Its no comfort for banks when they see the next closest bid at US$982mn and the next bid came in at US$1.33bn. Did Ramunia bid too low? Considering the work involve a lot of steel components - its a highly competitive bid. Plus, Ramunia expects a 10% margin only, not a lot of room for mistakes and cost over-runs. Even the awardeee company ONGC's cost estimate was very close to Ramunia's bid - very little margin. Even if Ramunia priced its bid correctly, its a very thin margin contract however you cut it.

d) Ramunia's share price would come under a lot of pressure at least until MISC OKs the RTO. The due diligence now is extended till mid-April, sellers will dominate till then. Unless some foreign banks is willing to bet on Ramunia, and MISC to say yes, prior to mid-April - Ramunia is in a spot of bother.

e) The question investors have to ask is without MISC's RTO where would Ramunia share price go to?
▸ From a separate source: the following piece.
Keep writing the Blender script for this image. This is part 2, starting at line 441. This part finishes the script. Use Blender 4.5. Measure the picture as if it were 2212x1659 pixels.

7206 RAMUNIA 1.330 1.370 1.320 1.330 0.00 5,109
7206PA RAMUNIA-PA 1.150 1.130 1.110 1.130 -0.020 92
7206WA RAMUNIA-WA 0.980 1.000 0.970 0.990 +0.010 1,445

Ramunia's share price is holding very well, an indication that many have been buying being positive on the RTO. This news could destabilise the price and shake down a lot of weak holders. The extended date for due diligence is not good in light of the lack of funding secured till now. If MISC says no after the due diligence, can expect Ramunia to go all the way back down to 80-90 sen. Brace for some volatility. If the share price move closer to RM1.00, it could be worth a punt as the downside would be limited then compared to the upside on MISC saying YES.